Recent advances in remotely piloted aerial system (“drone”) and imagery processing technologies have enabled individual tree mapping in forest stands across broad areas with low-cost equipment and minimal ground-based data collection. One such method, “structure from motion” (SfM), involves collecting many partially overlapping aerial photos over a focal area and using photogrammetric analysis to infer 3D structure and detect individual trees. SfM-based forest mapping involves myriad decisions surrounding the selection of methods and parameters for imagery acquisition and processing, but no studies have comprehensively and quantitatively evaluated the influence of these parameters on the accuracy of the resulting tree maps.We collected and processed drone imagery of a moderate-density, structurally complex mixed-conifer stand.

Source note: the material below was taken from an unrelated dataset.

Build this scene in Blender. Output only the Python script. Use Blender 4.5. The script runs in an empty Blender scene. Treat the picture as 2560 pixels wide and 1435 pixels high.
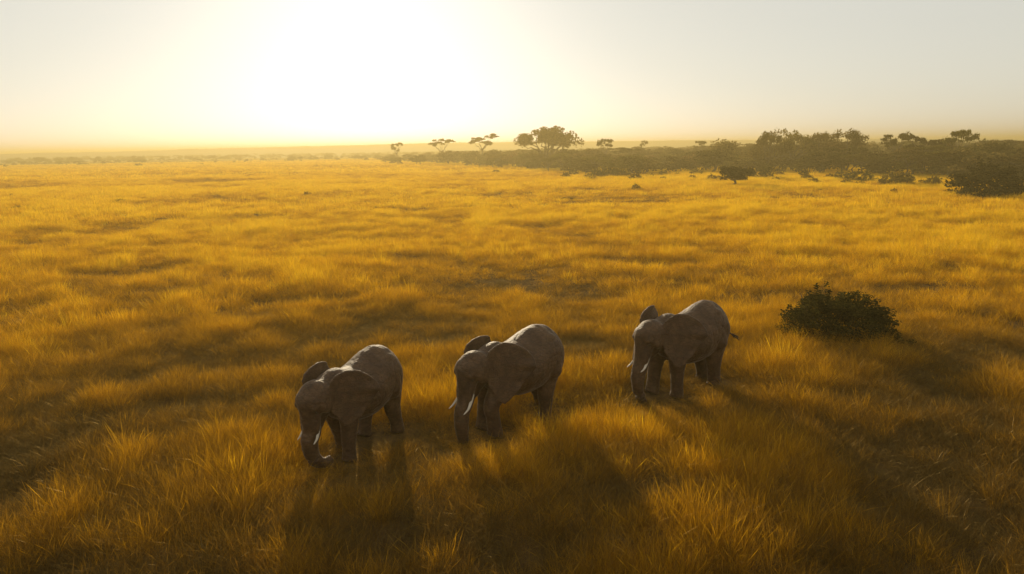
import bpy, math, random
import numpy as np
from mathutils import Matrix, Vector

random.seed(7)
RNG = np.random.default_rng(11)
S = bpy.context.scene
COL = S.collection
R = math.radians

# ------------------------------------------------------------------ camera
CAM_H = 8.0
PITCH, ROLL, LENS = 11.3, -0.83, 24.33
cam_d = bpy.data.cameras.new('camera')
cam = bpy.data.objects.new('camera', cam_d)
COL.objects.link(cam)
cam_d.sensor_width = 36.0
cam_d.lens = LENS
cam_d.clip_start = 0.1
cam_d.clip_end = 20000
CAM_R = Matrix.Rotation(R(90 - PITCH), 3, 'X') @ Matrix.Rotation(R(ROLL), 3, 'Z')
cam.matrix_world = Matrix.Translation((0, 0, CAM_H)) @ CAM_R.to_4x4()
S.camera = cam
S.render.resolution_x, S.render.resolution_y = 1024, 574

# ------------------------------------------------------------------ sky and sun
SUN_EL, SUN_AZ = 12.5, -11.0            # azimuth: degrees from +Y towards +X
SUN_DIR = Vector((math.sin(R(SUN_AZ)) * math.cos(R(SUN_EL)),
                  math.cos(R(SUN_AZ)) * math.cos(R(SUN_EL)), math.sin(R(SUN_EL))))
world = bpy.data.worlds.new('World')
S.world = world
world.use_nodes = True
wn, wl = world.node_tree.nodes, world.node_tree.links
wn.clear()
w_out = wn.new('ShaderNodeOutputWorld')
w_bg = wn.new('ShaderNodeBackground')
w_sky = wn.new('ShaderNodeTexSky')
w_sky.sky_type = 'NISHITA'
w_sky.sun_disc = False
w_sky.sun_elevation = R(SUN_EL)
w_sky.sun_rotation = R(SUN_AZ)
w_sky.air_density = 1.0
w_sky.dust_density = 0.5
w_sky.ozone_density = 1.0
w_bg.inputs['Strength'].default_value = 0.05
# a thin, even veil of high cloud over the whole sky
w_veil = wn.new('ShaderNodeMixRGB')
w_veil.blend_type = 'ADD'
w_veil.inputs[0].default_value = 1.0
w_veil.inputs[2].default_value = (10.3, 10.2, 9.1, 1)
w_hs = wn.new('ShaderNodeHueSaturation')
w_hs.inputs['Saturation'].default_value = 0.42
w_hs.inputs['Value'].default_value = 0.66
wl.new(w_sky.outputs[0], w_hs.inputs['Color'])
wl.new(w_hs.outputs[0], w_veil.inputs[1])
wl.new(w_veil.outputs[0], w_bg.inputs['Color'])
wl.new(w_bg.outputs[0], w_out.inputs['Surface'])

sun_d = bpy.data.lights.new('sun', 'SUN')
sun_d.energy = 5.0
sun_d.angle = R(0.6)
sun_d.color = (1.0, 0.82, 0.55)
sun = bpy.data.objects.new('sun', sun_d)
COL.objects.link(sun)
sun.rotation_euler = SUN_DIR.to_track_quat('Z', 'Y').to_euler()
sun.location = (0, 0, 60)

S.view_settings.view_transform = 'Standard'
S.view_settings.look = 'None'
S.view_settings.gamma = 1
S.view_settings.use_curve_mapping = False
S.view_settings.exposure = 0.0

S.render.engine = 'CYCLES'
cy = S.cycles
cy.max_bounces = 5
cy.diffuse_bounces = 2
cy.glossy_bounces = 2
cy.transmission_bounces = 3
cy.transparent_max_bounces = 4
cy.volume_bounces = 0
cy.use_denoising = True
cy.use_adaptive_sampling = False
cy.sample_clamp_indirect = 4.0


# ------------------------------------------------------------------ helpers
def ray(px, py):
    """direction of a pixel of the 2560 x 1435 photograph"""
    f = 2560 * LENS / 36.0
    v = CAM_R @ Vector(((px - 1280) / f, -(py - 717.5) / f, -1.0))
    return v.normalized()


def ground_at(px, py, z=0.0):
    d = ray(px, py)
    t = (z - CAM_H) / d.z
    return d.x * t, d.y * t


def hash2(ix, iy, seed):
    h = (ix.astype(np.int64) * 374761393 + iy.astype(np.int64) * 668265263 + seed * 1442695041) & 0xFFFFFFFF
    h = ((h ^ (h >> 13)) * 1274126177) & 0xFFFFFFFF
    h = h ^ (h >> 16)
    return (h & 0xFFFF) / 32767.5 - 1.0


def vnoise(x, y, seed=0):
    x = np.asarray(x, float); y = np.asarray(y, float)
    ix, iy = np.floor(x), np.floor(y)
    fx, fy = x - ix, y - iy
    ux = fx * fx * fx * (fx * (fx * 6 - 15) + 10)
    uy = fy * fy * fy * (fy * (fy * 6 - 15) + 10)
    a, b = hash2(ix, iy, seed), hash2(ix + 1, iy, seed)
    c, d = hash2(ix, iy + 1, seed), hash2(ix + 1, iy + 1, seed)
    return (a * (1 - ux) + b * ux) * (1 - uy) + (c * (1 - ux) + d * ux) * uy


def fbm(x, y, seed=0, octv=3):
    s, a, n = 0, 1.0, 0
    for k in range(octv):
        s = s + a * vnoise(x * 2 ** k + 17.3 * k, y * 2 ** k - 9.1 * k, seed + k)
        n += a
        a *= 0.5
    return s / n


def tag(o, label=None, cat=None, group=None, kind=None):
    if label: o['label'] = label
    if cat: o['category'] = cat
    if group: o['group'] = group
    if kind: o['kind'] = kind
    return o


def mesh(name, v, f, mat=None, smooth=False):
    me = bpy.data.meshes.new(name)
    v = np.asarray(v, dtype=np.float32).reshape(-1, 3)
    if isinstance(f, np.ndarray) and f.ndim == 2:
        n, k = f.shape
        me.vertices.add(len(v)); me.vertices.foreach_set('co', v.ravel())
        me.loops.add(n * k); me.loops.foreach_set('vertex_index', f.ravel().astype(np.int32))
        me.polygons.add(n)
        me.polygons.foreach_set('loop_start', np.arange(0, n * k, k, dtype=np.int32))
        me.update(calc_edges=True)
        me.validate()
    else:
        me.from_pydata([tuple(p) for p in v], [], [tuple(q) for q in f])
    if smooth:
        me.polygons.foreach_set('use_smooth', np.ones(len(me.polygons), dtype=bool))
    if mat: me.materials.append(mat)
    return me


def link(name, data, parent=None, loc=None, rz=None, sc=None):
    o = bpy.data.objects.new(name, data)
    COL.objects.link(o)
    if parent: o.parent = parent
    if loc is not None: o.location = loc
    if rz is not None: o.rotation_euler = (0, 0, rz)
    if sc is not None: o.scale = (sc, sc, sc) if np.isscalar(sc) else sc
    return o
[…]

We tested 22 imagery collection methods (altering flight altitude, camera pitch, and image overlap), 12 imagery processing parameterizations, and 286 tree detection methods (algorithms and their parameterizations) to create 7,568 tree maps. We compared these maps to a 3.23-ha ground-truth map of 1,916 trees > 5 m tall that we created using traditional field survey methods.We found that the accuracy of individual tree detection (ITD) and the resulting tree maps was generally maximized by collecting imagery at high altitude (120 m) with at least 90% image-to-image overlap, photogrammetrically processing images into a canopy height model (CHM) with a 2-fold upscaling (coarsening) step, and detecting trees from the CHM using a variable window filter after first applying a moving-window mean smooth to the CHM. Using this combination of methods, we mapped trees with an accuracy that exceeds expectations for our structurally complex forest based on other recent results (for overstory trees > 10 m tall, sensitivity = 0.69 and precision = 0.90). Remotely-measured tree heights corresponded to ground-measured heights with R2 = 0.95. Accuracy was higher for taller trees and lower for understory trees, and it is likely to be higher in lower density and less structurally-complex stands.Our results may guide others wishing to efficiently produce individual-tree maps of conifer forests over broad extents without investing substantial time tailoring imagery acquisition and processing parameters. The resulting tree maps create opportunities for addressing previously intractable ecological questions and increasing the efficiency of forest management.